The Bengals’ new-look scouting staff, trying to project the weekend’s cantankerous weather as well as sleek edge rushers, has converged at the season’s first major college all-star game for practices leading up to Tuesday’s East-West Shrine Bowl in Frisco, Texas.

Then, director of player personnel Duke Tobin hopes to skate through the ice to the Panini Senior Bowl in Mobile, Ala., for the workouts around the Jan. 31 game with some of his beefed-up staff’s new tools.

“More efficient and more eyes on more players,” says assistant general manager Mike Potts, who oversees Bengals’ college scouting. “Multiple looks at more players on both the college and pro side, and that’s through seeing them in person on visits and watching them on tape as well.”

That’s courtesy of three hires Tobin made back in the spring that included veteran NFL college and pro scouts Josh Hinch and Tyler Ramsey, as well as scouting research analyst Trey LaBounty, and they say they can see their work starting to bubble up as draft season eases into full boil.

Ramsey, back in his old stomping grounds that he canvassed for a decade with the Seahawks in the Mountain West, and Hinch, bringing his SEC experience with the Patriots to bolster assistant general manager Trey Brown’s deep roots in Alabama and Georgia, have been here before.

Yet no one’s quite sure if they’ve ever seen a guy like LaBounty on the scouting trail.

“I’m sure there are a lot of guys around the league that don’t have as well-rounded of a skill set as he has,” Potts says.

LaBounty, 25, once a preferred walk-on defensive end at Stanford and then a grad school tight end at Miami University who also happens to have two master’s degrees and majors in information technology while dabbling in program applications, has been both getting his feet wet and diving in.

You’ve got to believe he’s the first NFL scout with a master’s in “Data science with focus in social problems.”

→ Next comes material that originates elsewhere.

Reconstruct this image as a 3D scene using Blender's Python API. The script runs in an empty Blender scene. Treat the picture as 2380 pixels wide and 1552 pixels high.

“I give props to these guys. I’ve been really thankful that they’ve allowed me into the different processes and genuinely been willing to listen to my input,” LaBounty says. “I’ve got a different background from the technical aspect, and it has allowed me to come in and ask, ‘How can we streamline our processes and make them more efficient?’ And then what are the areas where we can also go in and create new ones?”